Makabayan adopts 5 senatorial bets from 2 major slates

Bayan Muna party-list Rep. Teodoro Casiño. INQUIRER FILE PHOTO

Political alliances for next year’s elections just got stranger after Senate candidates of the two major coalitions received the endorsement of a 3.8-million-strong left-leaning umbrella group that is fielding its own senatorial candidate as well.

The Makabayang Koalisyon ng Mamamayan (Makabayan) on Thursday announced it was taking in as guest candidates Senators Francis Escudero, Loren Legarda and Aquilino “Koko” Pimentel III, Rep. Cynthia Villar and censors board chair Grace Poe Llamanzares.

With Makabayan’s own candidate, Bayan Muna party-list Rep. Teodoro Casiño, the guest candidates have been dubbed the “6 Senate champions” and the “Super 6,” in an alliance forged on “historical relationships” and “unity on issues.”

“This manifests our confidence in the leadership qualities of the six, their personal integrity and their propeople stand on significant public issues,” said Makabayan president Satur Ocampo in a press conference announcing the alliance.

Common candidates Escudero, Legarda and Llamanzares are also “common” candidates of President Aquino’s coalition ticket and the rival United Nationalist Alliance (UNA) of Vice President Jejomar Binay.

Pimentel used to be with UNA but moved over to the administration side that includes Villar. Villar’s husband, outgoing Sen. Manuel Villar, had waged a bitter presidential campaign against Mr. Aquino in 2010. Legarda was Senator Villar’s running mate then.

Still, Makabayan said it saw nothing “strange” about the Super 6 alliance, given its traditional opposition to the administration and personalities identified with UNA.

“It will not be awkward. We are not strange bedfellows,” said Casiño, rejecting the idea the alliance was “unholy.”

“It’s an honor to be part of this dream team of politicians,” he added.

‘Dream team’

 

All the candidates but Pimentel showed up to formally accept Makabayan’s endorsement. Gwen Pimentel represented her younger brother, who was presiding over a

Senate committee hearing on political dynasties, an issue that has been raised against a member of Makabayan’s Super 6.

Representative Villar seeks to move to the Senate where her husband is at the end of his second six-year term. Their son Mark is also in politics as Las Piñas representative.

Casiño, whose party-list group has been quite vocal against political dynasties, admitted the Super 6 had yet to come to an agreement on the issue.

“That is not part of the unities that we have made, but we are continuing to work on it. What we did was not let this become a hindrance to cooperation on other equally important issues,” he said in Filipino.

Villar noted the lack of a law that specifically prohibits relatives from running for public

office, other than the provision on term limits. But she said she would willingly leave politics if such a law were enacted.
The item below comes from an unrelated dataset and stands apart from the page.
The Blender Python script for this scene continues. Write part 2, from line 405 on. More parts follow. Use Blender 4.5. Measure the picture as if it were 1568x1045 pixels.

“We just want to serve. If the law would later say that this is not allowed, we will not run for, after all, we can do other things (other) than running for (a) position,” she said.

Shared advocacies

 

Villar and Legarda called for a campaign focused on the issues rather than on “personalities.” Ocampo said the five guest candidates received his group’s endorsement because they “shared or agreed to support in varying degrees certain Makabayan advocacies.”

These include: Lowering the prices of oil products, water, power and other basic commodities; pushing for genuine agrarian reform, propeople mining policies and environmental protection; and increasing budgetary allocations for essential social services.

They also agreed to work for the passage of the Freedom of Information Act and Whistle-blowers Act and oppose any “special treatment in handling criminal cases against (former President) Gloria Macapagal-Arroyo and other former officials.”

“We will take these issues to the people during the campaign and, after victory, into

the Senate, where the 6 champions will endeavor to translate most of them into legislation,” Ocampo said.

Ocampo said Makabayan had sounded off other senatorial candidates, but many of them were “not as enthusiastic” about being in the coalition. But he said that at least two others may also be taken in as guest candidates.

Citing the principle of “politics is addition,” Casiño said he and the guest candidates would “mutually” benefit from the alliance.

“It’s a very established relationship. We have been through a lot of twists and turns in the past. This relationship is already strong,” he said.